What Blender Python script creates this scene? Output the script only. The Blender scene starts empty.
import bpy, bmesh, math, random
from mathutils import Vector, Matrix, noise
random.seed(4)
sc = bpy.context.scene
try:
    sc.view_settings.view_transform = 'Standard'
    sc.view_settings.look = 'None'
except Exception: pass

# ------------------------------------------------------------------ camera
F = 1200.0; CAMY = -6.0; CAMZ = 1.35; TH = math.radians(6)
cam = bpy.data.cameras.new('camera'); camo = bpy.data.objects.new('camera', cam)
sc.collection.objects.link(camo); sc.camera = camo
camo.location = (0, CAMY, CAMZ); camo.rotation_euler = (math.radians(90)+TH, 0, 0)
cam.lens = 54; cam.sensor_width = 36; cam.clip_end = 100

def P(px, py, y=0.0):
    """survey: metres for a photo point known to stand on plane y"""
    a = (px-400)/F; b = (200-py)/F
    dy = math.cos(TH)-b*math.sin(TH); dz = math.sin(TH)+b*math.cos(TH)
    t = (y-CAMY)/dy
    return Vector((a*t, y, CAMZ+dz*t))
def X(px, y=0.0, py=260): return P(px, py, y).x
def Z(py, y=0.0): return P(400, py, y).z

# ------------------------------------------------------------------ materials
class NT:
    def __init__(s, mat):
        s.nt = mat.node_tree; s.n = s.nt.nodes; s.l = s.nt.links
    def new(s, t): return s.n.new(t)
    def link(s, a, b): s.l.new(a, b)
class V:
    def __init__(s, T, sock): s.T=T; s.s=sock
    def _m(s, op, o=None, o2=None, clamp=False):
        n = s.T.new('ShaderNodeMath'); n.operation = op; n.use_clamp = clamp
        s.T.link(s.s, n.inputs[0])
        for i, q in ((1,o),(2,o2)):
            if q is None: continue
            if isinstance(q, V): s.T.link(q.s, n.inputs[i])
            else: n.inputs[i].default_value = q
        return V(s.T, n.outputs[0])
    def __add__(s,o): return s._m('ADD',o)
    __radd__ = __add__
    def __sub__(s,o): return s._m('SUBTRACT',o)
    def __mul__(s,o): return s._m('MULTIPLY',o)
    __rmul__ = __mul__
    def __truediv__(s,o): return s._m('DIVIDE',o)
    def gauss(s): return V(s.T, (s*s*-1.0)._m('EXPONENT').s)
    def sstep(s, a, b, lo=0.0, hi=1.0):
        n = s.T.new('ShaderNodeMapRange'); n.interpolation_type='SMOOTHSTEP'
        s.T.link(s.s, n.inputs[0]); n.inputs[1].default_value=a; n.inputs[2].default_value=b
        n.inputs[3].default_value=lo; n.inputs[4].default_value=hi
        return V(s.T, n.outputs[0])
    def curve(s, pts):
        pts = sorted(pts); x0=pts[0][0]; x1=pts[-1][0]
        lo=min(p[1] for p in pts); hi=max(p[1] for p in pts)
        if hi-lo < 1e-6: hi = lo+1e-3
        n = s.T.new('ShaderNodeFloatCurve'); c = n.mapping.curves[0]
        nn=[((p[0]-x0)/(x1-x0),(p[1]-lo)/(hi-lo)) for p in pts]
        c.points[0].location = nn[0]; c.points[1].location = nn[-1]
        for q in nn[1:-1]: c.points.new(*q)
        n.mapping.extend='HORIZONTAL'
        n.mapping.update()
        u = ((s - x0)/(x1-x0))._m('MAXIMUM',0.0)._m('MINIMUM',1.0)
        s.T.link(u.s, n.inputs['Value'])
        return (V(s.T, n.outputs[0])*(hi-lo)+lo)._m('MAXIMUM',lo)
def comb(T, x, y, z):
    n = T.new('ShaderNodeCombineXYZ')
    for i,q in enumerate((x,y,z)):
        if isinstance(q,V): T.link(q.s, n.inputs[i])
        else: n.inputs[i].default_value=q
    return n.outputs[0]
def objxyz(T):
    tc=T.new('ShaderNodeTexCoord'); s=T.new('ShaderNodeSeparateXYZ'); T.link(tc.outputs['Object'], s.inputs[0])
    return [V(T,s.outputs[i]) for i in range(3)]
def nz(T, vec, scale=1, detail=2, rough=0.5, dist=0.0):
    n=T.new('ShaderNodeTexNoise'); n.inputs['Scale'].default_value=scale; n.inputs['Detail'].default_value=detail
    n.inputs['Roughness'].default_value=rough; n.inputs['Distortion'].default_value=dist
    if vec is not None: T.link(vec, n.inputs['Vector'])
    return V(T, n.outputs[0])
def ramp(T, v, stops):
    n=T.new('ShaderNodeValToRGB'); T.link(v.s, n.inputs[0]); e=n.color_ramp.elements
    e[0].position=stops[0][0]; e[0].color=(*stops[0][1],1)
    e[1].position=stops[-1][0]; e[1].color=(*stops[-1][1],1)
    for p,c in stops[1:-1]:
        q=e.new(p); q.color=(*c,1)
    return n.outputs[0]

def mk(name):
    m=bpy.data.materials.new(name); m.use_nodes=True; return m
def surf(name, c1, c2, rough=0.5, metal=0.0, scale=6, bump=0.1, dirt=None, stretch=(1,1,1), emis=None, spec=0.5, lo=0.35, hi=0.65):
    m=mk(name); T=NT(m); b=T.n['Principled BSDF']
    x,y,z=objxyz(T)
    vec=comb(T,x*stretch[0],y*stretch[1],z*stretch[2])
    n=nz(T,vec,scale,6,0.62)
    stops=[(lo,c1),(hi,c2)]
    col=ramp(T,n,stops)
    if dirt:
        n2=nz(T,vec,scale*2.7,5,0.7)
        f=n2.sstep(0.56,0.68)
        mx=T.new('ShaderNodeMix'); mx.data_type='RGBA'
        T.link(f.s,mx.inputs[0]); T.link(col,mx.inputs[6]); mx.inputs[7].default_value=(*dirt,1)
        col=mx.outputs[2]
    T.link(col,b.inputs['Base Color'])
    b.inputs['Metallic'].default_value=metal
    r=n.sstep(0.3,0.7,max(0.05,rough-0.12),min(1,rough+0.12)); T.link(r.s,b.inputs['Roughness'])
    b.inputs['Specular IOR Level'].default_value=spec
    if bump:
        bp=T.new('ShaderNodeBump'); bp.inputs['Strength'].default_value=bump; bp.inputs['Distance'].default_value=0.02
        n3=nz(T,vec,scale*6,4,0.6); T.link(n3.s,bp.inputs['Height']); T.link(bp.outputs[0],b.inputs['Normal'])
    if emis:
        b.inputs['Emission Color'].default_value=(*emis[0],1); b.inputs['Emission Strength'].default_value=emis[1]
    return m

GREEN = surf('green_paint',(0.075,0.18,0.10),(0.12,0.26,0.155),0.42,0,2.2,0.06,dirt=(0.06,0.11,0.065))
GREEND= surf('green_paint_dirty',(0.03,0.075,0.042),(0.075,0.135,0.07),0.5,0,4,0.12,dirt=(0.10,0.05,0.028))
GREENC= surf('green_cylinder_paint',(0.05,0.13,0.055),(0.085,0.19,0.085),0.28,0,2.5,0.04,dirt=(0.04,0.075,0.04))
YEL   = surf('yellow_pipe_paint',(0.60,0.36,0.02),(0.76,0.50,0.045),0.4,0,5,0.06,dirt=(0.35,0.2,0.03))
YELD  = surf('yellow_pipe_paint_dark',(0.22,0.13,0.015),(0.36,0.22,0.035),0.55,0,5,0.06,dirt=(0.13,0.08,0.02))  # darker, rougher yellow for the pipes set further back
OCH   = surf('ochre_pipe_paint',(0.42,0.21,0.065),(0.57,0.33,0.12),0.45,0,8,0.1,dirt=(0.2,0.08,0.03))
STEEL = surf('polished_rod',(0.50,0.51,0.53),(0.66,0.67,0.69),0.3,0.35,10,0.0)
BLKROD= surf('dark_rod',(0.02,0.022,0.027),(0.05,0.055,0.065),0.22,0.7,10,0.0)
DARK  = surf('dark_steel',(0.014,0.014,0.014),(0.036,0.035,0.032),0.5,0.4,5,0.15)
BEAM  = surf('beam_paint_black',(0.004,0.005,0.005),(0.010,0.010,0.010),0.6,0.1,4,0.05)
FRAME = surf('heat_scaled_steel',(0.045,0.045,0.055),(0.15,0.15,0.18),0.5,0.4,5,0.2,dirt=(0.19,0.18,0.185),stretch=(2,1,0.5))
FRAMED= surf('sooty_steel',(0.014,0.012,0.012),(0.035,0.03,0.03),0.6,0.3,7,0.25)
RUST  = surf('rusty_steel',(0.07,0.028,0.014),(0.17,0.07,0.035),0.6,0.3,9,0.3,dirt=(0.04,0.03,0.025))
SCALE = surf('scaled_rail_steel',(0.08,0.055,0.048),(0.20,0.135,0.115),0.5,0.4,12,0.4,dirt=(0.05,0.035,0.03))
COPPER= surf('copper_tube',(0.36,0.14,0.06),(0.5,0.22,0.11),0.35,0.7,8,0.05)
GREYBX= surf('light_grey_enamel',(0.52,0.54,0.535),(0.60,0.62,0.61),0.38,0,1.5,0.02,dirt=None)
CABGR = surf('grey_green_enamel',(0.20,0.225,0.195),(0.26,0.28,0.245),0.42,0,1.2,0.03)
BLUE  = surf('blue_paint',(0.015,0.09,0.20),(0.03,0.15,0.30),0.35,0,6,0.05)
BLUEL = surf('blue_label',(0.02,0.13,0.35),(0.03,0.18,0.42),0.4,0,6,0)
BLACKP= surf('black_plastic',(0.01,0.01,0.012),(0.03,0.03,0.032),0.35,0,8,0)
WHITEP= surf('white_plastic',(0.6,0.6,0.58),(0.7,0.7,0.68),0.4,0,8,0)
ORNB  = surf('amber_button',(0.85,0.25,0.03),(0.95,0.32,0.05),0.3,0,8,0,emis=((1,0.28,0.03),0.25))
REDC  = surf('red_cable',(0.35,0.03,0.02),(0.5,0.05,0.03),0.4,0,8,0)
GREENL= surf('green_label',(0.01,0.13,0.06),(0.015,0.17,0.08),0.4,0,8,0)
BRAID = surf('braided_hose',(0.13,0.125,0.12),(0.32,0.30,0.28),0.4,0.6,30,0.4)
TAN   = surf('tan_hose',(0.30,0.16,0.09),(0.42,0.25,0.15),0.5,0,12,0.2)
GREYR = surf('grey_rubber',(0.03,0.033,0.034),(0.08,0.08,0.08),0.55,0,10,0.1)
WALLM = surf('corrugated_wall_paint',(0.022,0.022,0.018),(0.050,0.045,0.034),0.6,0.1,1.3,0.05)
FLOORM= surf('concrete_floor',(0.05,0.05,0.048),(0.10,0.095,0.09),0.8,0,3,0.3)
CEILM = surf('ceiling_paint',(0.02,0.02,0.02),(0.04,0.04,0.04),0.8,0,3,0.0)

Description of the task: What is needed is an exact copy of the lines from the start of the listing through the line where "except Exception: pass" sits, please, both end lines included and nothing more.

Finished answer:
What Blender Python script creates this scene? Output the script only. The Blender scene starts empty.
import bpy, bmesh, math, random
from mathutils import Vector, Matrix, noise
random.seed(4)
sc = bpy.context.scene
try:
    sc.view_settings.view_transform = 'Standard'
    sc.view_settings.look = 'None'
except Exception: pass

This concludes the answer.